El salón, que para su uso y para el uso general del vecindario ha preparado la Asociación de Amigos, es de lo más práctico y positivo que uno haya podido encontrar en este viaje. Una habitación relativamente amplia con mostrador bien surtido, cuatro mesas de juego, una docena de sillas, chimenea de fuego bajo, televisor y biblioteca, se concentran en un espacio suficiente e imposible de ser mejor aprovechado. Y con vida, además, que es lo mejor.
- Sí, aquí es raro el día que no viene alguien. Y raro el fin de semana que entre los de Bustares y los de aquí no se comen, o nos comemos, algún cabrito asado en las ascuas. Tenemos nuestra cafetera, nuestra nevera y todo.
- ¿Quién se encarga de abrirlo?
- El primero que llega. Hay ocho o nueve llaves en el pueblo y puede abrirlo cualquiera, y a la hora que quiera.
- ¿Las cuentas?
- Muy bien. Ahí está la lista de precios, y cada cual paga lo que consume. Si se da el caso que uno no lleva dinero en ese momento, o no hay cambio, deja un papelito en el bote con su nombre y con la cantidad que debe, y ya lo pagará otra vez que venga.
- Eso lo hacen así porque la gente es honrada, naturalmente.
- Mucho, si la gente no fuera tan noble como es, esto no podría funcionar de ninguna manera, y el mal sería para todos.

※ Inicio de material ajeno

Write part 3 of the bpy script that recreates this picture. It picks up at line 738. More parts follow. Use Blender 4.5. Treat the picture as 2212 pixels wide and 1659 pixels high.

- Las cosas y los enseres se ven bien cuidados. Todo funciona en la sala con un mínimo de control, según explica una carteleta en el anaquel de la biblioteca: “Para coger libros consultar con María del Mar”. Como recuerdo de mi estancia casual, obsequio al fondo escaso de ejemplares uno de los trabajos que escribí, con no poco esfuerzo personal por cierto, allá por el verano del año 82, Viaje a la Serranía de Cuenca, que Macario acoge con especial agradecimiento.
- Ah, pues muchas gracias. Ya lo dejaré ahí. Antes quiero ser yo el primero del pueblo que lo lea.
Cuando han pasado dos o tres horas, y el sol se va agachando como atraído por las cumbres de las montañas, Las Navas de Jadraque se convierte en un indefinible paraíso de bienestar. La tarde se ha hecho apacible y el ambiente diáfano y limpio como el cristal. Supongo que un rato después la gente se echará a la calle para gozar del privilegio de los atardeceres serranos, donde no hay otra contaminación que el olor que el de las jaras ni otra visión que la Naturaleza en toda su esencia, donde el hombre es todavía respetuoso y sumiso y sabe dejar todo el protagonismo al campo y a las sierras cercanas.